Trinity Sunday 2015: Invitation to Community

5/31


Adam and Andre





It’s Trinity Sunday. Adam is back for one more Sunday and Andre has arrived, ready to sing.  We open our service by singing Santo, santo santo. Holy, holy.holy in Spanish.
Then the traditional Holy, Holy Holy. We read the classic Isaiah passage 6: 1-8 and then Psalm 29:1-11, with the response: Glory, glory, glory! Our gospel lesson is John3: 1-17,  the story of Nicodemus which we do as a readers’ theatre.

The first real sermon I ever preached was 40 years ago on Trinity Sunday at St. Paul’s Episcopal Church in New Haven, Connecticut. I had just graduated from Yale Divinity School. I wish I could remember what I said back then. I just remember the morning and how it felt.

This is one of those Sundays that lead us into a new season, that deal with a theological concept, not an event, like Christ the King. And today, I’m less concerned with theological concepts than being.

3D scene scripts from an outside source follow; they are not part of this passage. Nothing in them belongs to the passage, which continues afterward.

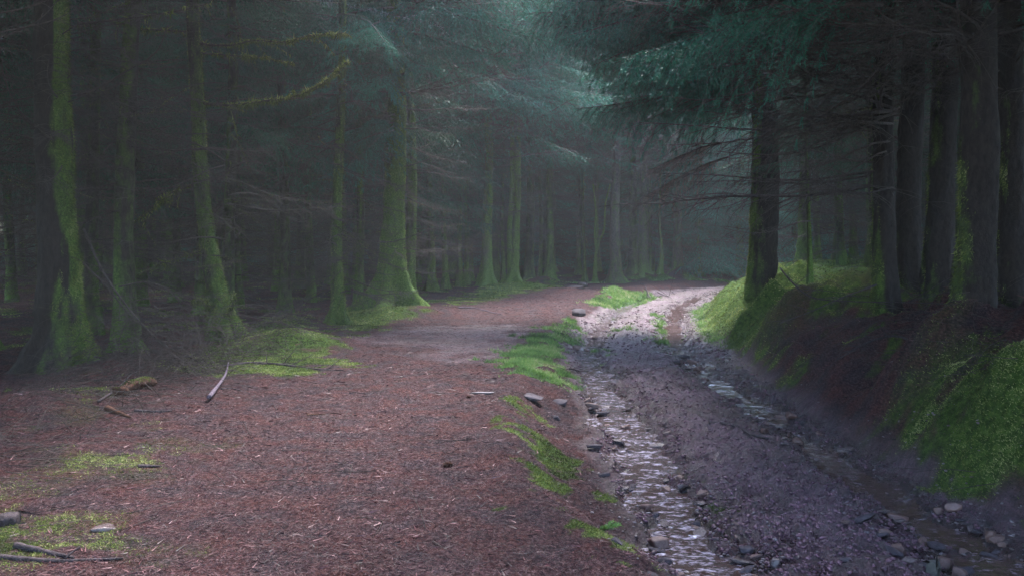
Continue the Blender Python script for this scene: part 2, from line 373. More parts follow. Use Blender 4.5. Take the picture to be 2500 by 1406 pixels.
WL = -.272
def water_strip(name, off, half, y0, y1, m):
    ys = [y0]
    while ys[-1] < y1: ys.append(ys[-1]+.008*max(1, ys[-1]/5)**1.2)
    ys = np.array(ys); nx = 90; u = np.linspace(-half, half, nx)
    Y = np.repeat(ys[:, None], nx, 1); X = ROAD(Y)+off+u[None]
    Z = WL + .010*fbm(X*7, Y*10, 3, 91) + .0045*fbm(X*22, Y*28, 2, 92) + .003*np.sin(Y*9+5*fbm(X*2, Y, 2, 93))
    n = len(ys); i = np.arange(n*nx).reshape(n, nx); T = np.stack([i[:-1,:-1], i[:-1,1:], i[1:,1:], i[1:,:-1]], -1).reshape(-1, 4)
    return link(name, mesh(name, np.stack([X,Y,Z], -1).reshape(-1,3), T, [m]), kind='structure')
water_strip('stream_water', -.8, .6, 3.0, 34, M_stream)
water_strip('rut_water', .82, .75, 3.0, 36, M_puddle)

# ------------------------------------------------------------------ ground cover: needles, moss, grass
def scatter(n, ymin, ymax, xmin=-.62, xmax=.62, p=1.0, r=rng):
    u = r.random(n); q = 1-p
    if p == 1: y = ymin*(ymax/ymin)**u
    else: y = (ymin**q + u*(ymax**q-ymin**q))**(1/q)
    x = r.uniform(xmin, xmax, n)*(y+.3)
    return x, y
def cover(name, kind, n, ymin, ymax, sel, L, Wd, upf, m, label, cat, p=1.5, xr=(-.62,.62), lift=.0):
    x, y = scatter(n, ymin, ymax, xr[0], xr[1], p=p)
    ms = masks(x, y); k = ms[sel] > rng.random(n)*.9 + .08
    x, y = x[k], y[k]; z = height(x, y)
    ok = z > WL + .01; x, y, z = x[ok], y[ok], z[ok]; n = len(x)
    a = rng.uniform(0, 2*np.pi, n)
    up = rng.uniform(*upf, n)
    D = np.stack([np.cos(a), np.sin(a), up], -1)
    s = np.clip(y/7, .8, 4.5)
    V, T, A = blades(np.stack([x, y, z+lift], -1), D, rng.uniform(*L, n)*np.minimum(s**.55, 2.2), Wd*s, rng,
                     np.clip(rng.random(n)*(.95 if sel == 3 else .6) + (.25 if sel == 3 else .9)*fbm(x*2.6, y*2.6, 4, 77) + (0 if sel == 3 else .2), 0, 1))
    me = mesh(name, V, T, [m], None, {'rnd': A}, smooth=False)
    link(name, me, kind='stuff', label=label, cat=cat); print(name, n)
cover('needle_litter', 0, 520000, 3.6, 34, 3, (.012,.042), .0022, (-.05,.35), M_litter, 'rust brown fallen spruce needles covering the trodden path', 'needle litter', 1.7, lift=.003)
cover('bark_flakes', 0, 5000, 3.8, 14, 3, (.03,.09), .009, (-.1,.3), M_litter, 'broken bark flakes and twig bits among the fallen needles', 'bark flakes', 1.6, lift=.006)
cover('moss_carpet', 0, 1300000, 3.6, 42, 0, (.010,.028), .0065, (.0,1.3), M_moss, 'bright green moss carpeting the banks and tree feet', 'moss', 1.5)
cover('short_grass', 0, 700000, 8, 44, 1, (.02,.06), .006, (.3,1.8), M_grass, 'short vivid green grass tufts beside the stream', 'grass', 1.4, xr=(-.06,.34))

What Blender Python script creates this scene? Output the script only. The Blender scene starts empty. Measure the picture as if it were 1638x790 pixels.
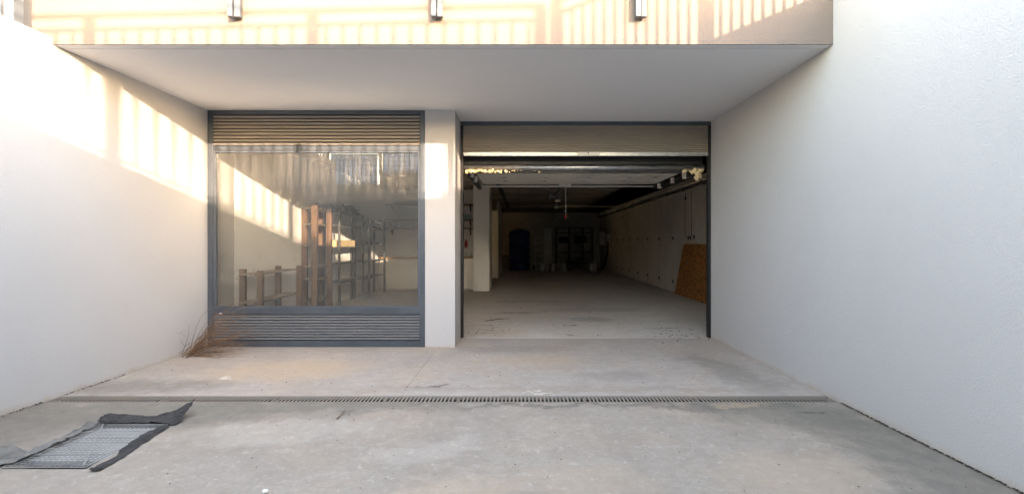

Trinity Sunday is an invitation to community. As we ponder a God whose three persons are at the same time one, let’s also reflect on how our many varied persons are at the same time part of a whole.

In all our passages, we are listening for a voice. All our passages speak of calling and all our passages speak of sending. Isaiah’s very specific reference, in the year King Uzziah died,  is specific, is right now. And so we think of our right now: in the year of Eric Garner and Michael Brown, and black lives matter, that people rose up across the country, in the year Oscar Romero was canonized, in the year…fill in your own year, time, day…

Those  triple holies tells us something is going on beyond us..and somehow glory is connected with fear.

Isaiah, perhaps the best spoken of the prophets, speaks of himself in this way, “Woe is me! I am lost, for I am a man of unclean lips, and I live among a people of unclean lips; yet my eyes have seen the King, the LORD of hosts!”

He clearly sees and recognizes his own brokenness and at the same time acknowledges the brokenness of his community, however that might be defined.
And watch the process, after the searing act of healing, of forgiveness, his unclean lips touched with a burning coal, his story moves from the awareness of forgiveness to the sense of calling and being sent.

The Nicodemus story also has this sense of calling and being sent. Come to think of it, we are all born in water and spirit. We’re born in a burst and rush of water and immediately breath comes in to us. Jesus is calling Nicodemus to acknowledge his own brokenness, claim his forgiveness and go into the world.

In the end, the idea is that proclamation is not about what goes on in here but what we take out there, to the streets.

But wait…we do have to take care of here in order to go out there
What happens in here has to be a visible sign of what we want to proclaim. And I’m less concerned with what we say than with what we do.
What is seen when someone comes in here?
What do they feel?
How do you feel?
I almost want to stop preaching and ask you to talk to one another, to learn one thing you didn’t know before. (And we do that…)Is it possible to be a place where we start with this number to truly care about one another, to rest in the knowledge that we will be there for each other?

Then there is this…
The wind[a] blows where it chooses, and you hear the sound of it, but you do not know where it comes from or where it goes. So it is with everyone who is born of the Spirit.”

Before we pray, we sing Spirit of the Living God fall afresh on me. Andre sings a solo on O for a 1000 tongues to sing as we collect the offering. And our closing hymn is Here I am Lord.
We have a congregational meeting after worship. There is much to celebrate as to our successful reconstruction…more than a quarter million dollars’ worth. There are more rentals than ever…but…there is still this income gap…what are we going to do?